Par ailleurs, les entités britanniques ne seraient plus éligibles aux fonds européens et ne pourraient plus participer aux procédures d’attribution des marchés.
Dans un style rappelant le poster iconique « Keep calm and Carry on » produit par le gouvernement britannique en 1939 au début de la Seconde Guerre mondiale pour relever le moral de l’opinion publique, la Commission a déclaré : « Il est important que les entreprises de toutes tailles, y compris les PME, se préparent et agissent en fonction dès maintenant. Les acteurs privés, les opérateurs commerciaux et les professionnels doivent prendre leurs responsabilités en fonction de leur propre situation, évaluer les impacts potentiels d’un tel scénario sur leurs activités, prendre les décisions économiques adéquates et conclure toutes les démarches administratives nécessaires avant le 30 mars 2019. »
« Les citoyens qui subiront les conséquences du retrait du Royaume-Uni, ainsi que les administrations publiques qui sont à leur service devraient aussi se préparer avant le 30 mars 2019. »
Sept domaines dans lesquels les entreprises doivent prendre leurs dispositions sont identifiés, allant des droits de douane, à la TVA et à l’accise en passant par les règles d’origine et le transfert de données personnelles.
Les entreprises britanniques se préparent également à la perspective d’un Brexit sans accord.
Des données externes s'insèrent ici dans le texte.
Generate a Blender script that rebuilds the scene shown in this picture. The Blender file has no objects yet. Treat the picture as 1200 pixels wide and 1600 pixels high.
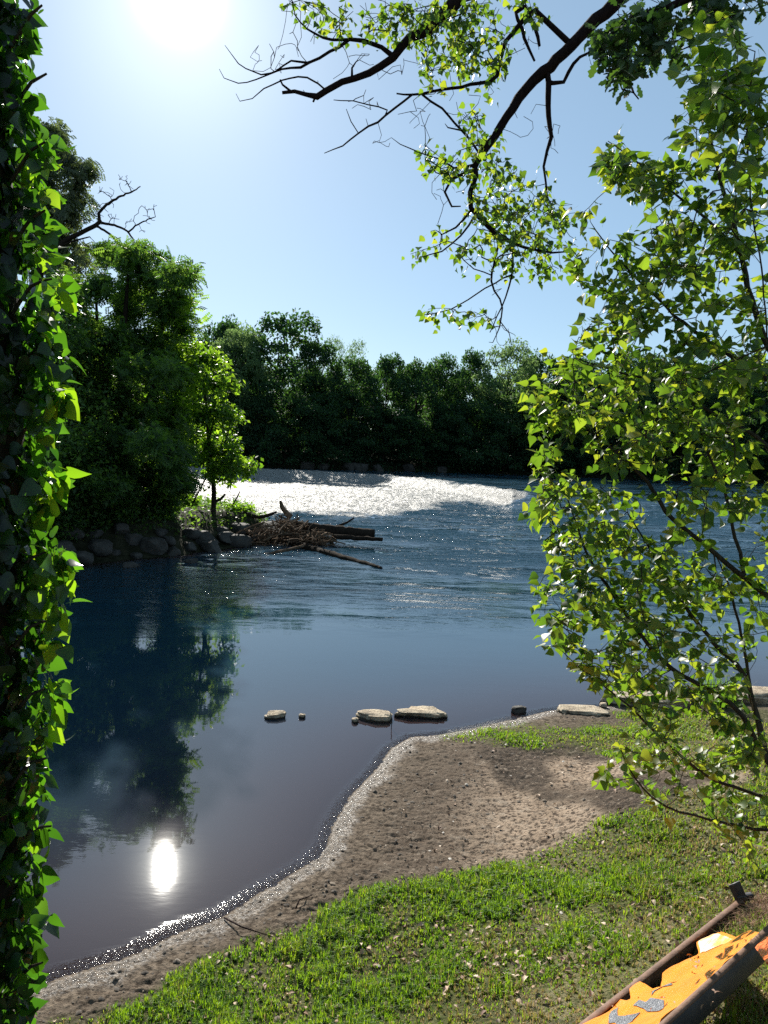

« Dans huit mois, nous quitterons l’Union européenne, il est donc important que nous – régulateurs et industrie – nous continuons de nous préparer à différents scénarios », commente Nausicaa Delfas, responsable de la stratégie internationale de l’Autorité de bonne conduite financière (FCA).
« À la FCA, et avec des collègues de la Banque d’Angleterre et du gouvernement, nous travaillons sur le développement d’un certain nombre de filets de sécurité et d’éventualités, dans le cas d’un Brexit dur, pour s’assurer notre premier jour en dehors de l’UE se passe en douceur », a-t-il déclaré.
Le gouvernement britannique devrait publier des conseils similaires pour un scénario sans accord pour ses propres entreprises dans les prochains jours.
Les responsables britanniques et de la Commission affirment que plusieurs cycles de discussion auront probablement lieu pendant les vacances d’été puisque peu de progrès ont été réalisés sur l’accord de retrait ou sur l’avenir des relations commerciales ou sécuritaires depuis mars. Un accord et une déclaration politique sont attendus pour octobre.
La probabilité que les négociations autour de l’article 50 s’effondrent a considérablement augmenté ces deux dernières semaines, durant lesquelles le gouvernement de Theresa May a finalement publié son Livre blanc tant attendu sur les relations post-Brexit avec l’UE.
Onze ministres britanniques et adjoints, dont le ministre des Affaires étrangères, Boris Johnson et le ministre du Brexit, David Davis, ont démissionné depuis la présentation de l’accord de Chequers, qui a servi de base au Livre blanc. Des départs qui font craindre que la Première ministre se retrouve face à un vote de défiance de la part de ses députés conservateurs.
Checkpoints avec l’Irlande du Nord
Le 19 juillet, le gouvernement irlandais a dit avoir accéléré les préparations du départ du Royaume-Uni, même « dans le cas très improbable d’un Brexit sans accord ».
Ces préparations comprennent le déploiement d’au moins 902 nouveaux douaniers et inspecteurs vétérinaires dans les ports et aéroports pour être en règle avec les changements opérés dans les relations commerciales suite au divorce.
Michel Barnier doit rendre compte aujourd’hui des avancées des négociations sur le Brexit aux 27 ministres des Affaires européennes.